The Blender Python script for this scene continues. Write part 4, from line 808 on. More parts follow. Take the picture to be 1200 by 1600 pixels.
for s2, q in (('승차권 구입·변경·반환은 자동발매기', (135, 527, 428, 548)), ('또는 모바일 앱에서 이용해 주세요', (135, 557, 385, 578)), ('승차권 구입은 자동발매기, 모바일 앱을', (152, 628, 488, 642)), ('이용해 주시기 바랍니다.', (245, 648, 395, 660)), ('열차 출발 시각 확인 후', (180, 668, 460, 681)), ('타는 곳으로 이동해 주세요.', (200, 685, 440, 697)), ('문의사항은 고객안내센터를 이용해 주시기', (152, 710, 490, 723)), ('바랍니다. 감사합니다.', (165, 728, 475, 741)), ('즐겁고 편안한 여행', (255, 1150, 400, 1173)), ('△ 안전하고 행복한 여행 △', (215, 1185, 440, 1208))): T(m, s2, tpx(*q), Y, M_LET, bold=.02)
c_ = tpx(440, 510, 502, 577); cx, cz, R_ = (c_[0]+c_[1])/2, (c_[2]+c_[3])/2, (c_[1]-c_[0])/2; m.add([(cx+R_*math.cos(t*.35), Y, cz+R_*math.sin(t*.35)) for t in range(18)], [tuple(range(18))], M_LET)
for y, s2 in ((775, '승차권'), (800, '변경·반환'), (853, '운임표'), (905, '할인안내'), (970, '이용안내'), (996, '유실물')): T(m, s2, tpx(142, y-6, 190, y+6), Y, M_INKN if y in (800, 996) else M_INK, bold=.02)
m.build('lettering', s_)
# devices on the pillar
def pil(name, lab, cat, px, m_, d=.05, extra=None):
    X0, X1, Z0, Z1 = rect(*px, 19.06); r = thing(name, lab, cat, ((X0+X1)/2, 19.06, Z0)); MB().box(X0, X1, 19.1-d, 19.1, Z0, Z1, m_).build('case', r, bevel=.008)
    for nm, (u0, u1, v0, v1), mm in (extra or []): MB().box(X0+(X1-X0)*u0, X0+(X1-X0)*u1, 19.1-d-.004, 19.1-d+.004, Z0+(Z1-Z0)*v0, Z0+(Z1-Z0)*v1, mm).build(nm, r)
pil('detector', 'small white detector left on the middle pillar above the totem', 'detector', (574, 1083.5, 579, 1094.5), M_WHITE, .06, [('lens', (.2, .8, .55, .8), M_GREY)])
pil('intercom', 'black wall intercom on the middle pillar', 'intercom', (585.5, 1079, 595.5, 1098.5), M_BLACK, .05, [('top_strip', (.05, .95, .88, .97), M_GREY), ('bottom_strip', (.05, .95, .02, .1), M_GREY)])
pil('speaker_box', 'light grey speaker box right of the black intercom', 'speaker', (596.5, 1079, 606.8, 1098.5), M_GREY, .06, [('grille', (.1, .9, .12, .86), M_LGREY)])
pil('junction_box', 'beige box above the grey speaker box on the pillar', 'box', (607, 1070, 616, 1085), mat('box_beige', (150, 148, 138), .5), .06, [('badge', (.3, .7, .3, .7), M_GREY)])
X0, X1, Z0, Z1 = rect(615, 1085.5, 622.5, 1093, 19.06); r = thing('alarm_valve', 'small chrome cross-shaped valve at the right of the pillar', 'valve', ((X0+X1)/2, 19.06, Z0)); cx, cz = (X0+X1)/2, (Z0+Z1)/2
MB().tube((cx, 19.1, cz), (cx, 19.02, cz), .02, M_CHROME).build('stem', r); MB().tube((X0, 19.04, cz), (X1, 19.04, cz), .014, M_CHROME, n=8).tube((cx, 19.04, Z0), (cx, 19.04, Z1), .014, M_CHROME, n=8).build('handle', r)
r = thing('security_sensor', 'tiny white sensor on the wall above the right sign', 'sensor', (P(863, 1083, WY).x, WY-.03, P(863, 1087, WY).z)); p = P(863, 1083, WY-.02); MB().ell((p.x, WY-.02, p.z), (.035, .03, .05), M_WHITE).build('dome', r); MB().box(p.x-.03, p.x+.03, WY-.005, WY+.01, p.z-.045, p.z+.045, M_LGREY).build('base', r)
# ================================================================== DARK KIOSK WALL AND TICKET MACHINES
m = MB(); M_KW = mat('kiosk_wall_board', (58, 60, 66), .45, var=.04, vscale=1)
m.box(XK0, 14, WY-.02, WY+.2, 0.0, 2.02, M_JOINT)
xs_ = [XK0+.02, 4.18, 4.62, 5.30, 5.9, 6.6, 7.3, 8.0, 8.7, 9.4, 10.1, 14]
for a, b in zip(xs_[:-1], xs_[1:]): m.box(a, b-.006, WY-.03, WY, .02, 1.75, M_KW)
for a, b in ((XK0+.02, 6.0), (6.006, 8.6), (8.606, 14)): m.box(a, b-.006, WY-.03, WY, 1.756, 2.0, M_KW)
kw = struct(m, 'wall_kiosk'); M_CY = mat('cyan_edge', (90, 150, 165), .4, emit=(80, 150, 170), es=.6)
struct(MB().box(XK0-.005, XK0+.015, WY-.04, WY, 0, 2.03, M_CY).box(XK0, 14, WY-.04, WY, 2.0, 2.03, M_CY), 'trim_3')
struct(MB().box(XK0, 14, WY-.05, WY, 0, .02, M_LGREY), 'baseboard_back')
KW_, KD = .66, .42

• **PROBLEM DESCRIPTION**
Each line above must be printed exactly as it appears.

• **WRITTEN ANSWER**
The Blender Python script for this scene continues. Write part 4, from line 808 on. More parts follow. Take the picture to be 1200 by 1600 pixels.
for s2, q in (('승차권 구입·변경·반환은 자동발매기', (135, 527, 428, 548)), ('또는 모바일 앱에서 이용해 주세요', (135, 557, 385, 578)), ('승차권 구입은 자동발매기, 모바일 앱을', (152, 628, 488, 642)), ('이용해 주시기 바랍니다.', (245, 648, 395, 660)), ('열차 출발 시각 확인 후', (180, 668, 460, 681)), ('타는 곳으로 이동해 주세요.', (200, 685, 440, 697)), ('문의사항은 고객안내센터를 이용해 주시기', (152, 710, 490, 723)), ('바랍니다. 감사합니다.', (165, 728, 475, 741)), ('즐겁고 편안한 여행', (255, 1150, 400, 1173)), ('△ 안전하고 행복한 여행 △', (215, 1185, 440, 1208))): T(m, s2, tpx(*q), Y, M_LET, bold=.02)
c_ = tpx(440, 510, 502, 577); cx, cz, R_ = (c_[0]+c_[1])/2, (c_[2]+c_[3])/2, (c_[1]-c_[0])/2; m.add([(cx+R_*math.cos(t*.35), Y, cz+R_*math.sin(t*.35)) for t in range(18)], [tuple(range(18))], M_LET)
for y, s2 in ((775, '승차권'), (800, '변경·반환'), (853, '운임표'), (905, '할인안내'), (970, '이용안내'), (996, '유실물')): T(m, s2, tpx(142, y-6, 190, y+6), Y, M_INKN if y in (800, 996) else M_INK, bold=.02)
m.build('lettering', s_)
# devices on the pillar
def pil(name, lab, cat, px, m_, d=.05, extra=None):
    X0, X1, Z0, Z1 = rect(*px, 19.06); r = thing(name, lab, cat, ((X0+X1)/2, 19.06, Z0)); MB().box(X0, X1, 19.1-d, 19.1, Z0, Z1, m_).build('case', r, bevel=.008)
    for nm, (u0, u1, v0, v1), mm in (extra or []): MB().box(X0+(X1-X0)*u0, X0+(X1-X0)*u1, 19.1-d-.004, 19.1-d+.004, Z0+(Z1-Z0)*v0, Z0+(Z1-Z0)*v1, mm).build(nm, r)
pil('detector', 'small white detector left on the middle pillar above the totem', 'detector', (574, 1083.5, 579, 1094.5), M_WHITE, .06, [('lens', (.2, .8, .55, .8), M_GREY)])
pil('intercom', 'black wall intercom on the middle pillar', 'intercom', (585.5, 1079, 595.5, 1098.5), M_BLACK, .05, [('top_strip', (.05, .95, .88, .97), M_GREY), ('bottom_strip', (.05, .95, .02, .1), M_GREY)])
pil('speaker_box', 'light grey speaker box right of the black intercom', 'speaker', (596.5, 1079, 606.8, 1098.5), M_GREY, .06, [('grille', (.1, .9, .12, .86), M_LGREY)])
pil('junction_box', 'beige box above the grey speaker box on the pillar', 'box', (607, 1070, 616, 1085), mat('box_beige', (150, 148, 138), .5), .06, [('badge', (.3, .7, .3, .7), M_GREY)])
X0, X1, Z0, Z1 = rect(615, 1085.5, 622.5, 1093, 19.06); r = thing('alarm_valve', 'small chrome cross-shaped valve at the right of the pillar', 'valve', ((X0+X1)/2, 19.06, Z0)); cx, cz = (X0+X1)/2, (Z0+Z1)/2
MB().tube((cx, 19.1, cz), (cx, 19.02, cz), .02, M_CHROME).build('stem', r); MB().tube((X0, 19.04, cz), (X1, 19.04, cz), .014, M_CHROME, n=8).tube((cx, 19.04, Z0), (cx, 19.04, Z1), .014, M_CHROME, n=8).build('handle', r)
r = thing('security_sensor', 'tiny white sensor on the wall above the right sign', 'sensor', (P(863, 1083, WY).x, WY-.03, P(863, 1087, WY).z)); p = P(863, 1083, WY-.02); MB().ell((p.x, WY-.02, p.z), (.035, .03, .05), M_WHITE).build('dome', r); MB().box(p.x-.03, p.x+.03, WY-.005, WY+.01, p.z-.045, p.z+.045, M_LGREY).build('base', r)
# ================================================================== DARK KIOSK WALL AND TICKET MACHINES
m = MB(); M_KW = mat('kiosk_wall_board', (58, 60, 66), .45, var=.04, vscale=1)
m.box(XK0, 14, WY-.02, WY+.2, 0.0, 2.02, M_JOINT)
xs_ = [XK0+.02, 4.18, 4.62, 5.30, 5.9, 6.6, 7.3, 8.0, 8.7, 9.4, 10.1, 14]
for a, b in zip(xs_[:-1], xs_[1:]): m.box(a, b-.006, WY-.03, WY, .02, 1.75, M_KW)
for a, b in ((XK0+.02, 6.0), (6.006, 8.6), (8.606, 14)): m.box(a, b-.006, WY-.03, WY, 1.756, 2.0, M_KW)
kw = struct(m, 'wall_kiosk'); M_CY = mat('cyan_edge', (90, 150, 165), .4, emit=(80, 150, 170), es=.6)
struct(MB().box(XK0-.005, XK0+.015, WY-.04, WY, 0, 2.03, M_CY).box(XK0, 14, WY-.04, WY, 2.0, 2.03, M_CY), 'trim_3')
struct(MB().box(XK0, 14, WY-.05, WY, 0, .02, M_LGREY), 'baseboard_back')
KW_, KD = .66, .42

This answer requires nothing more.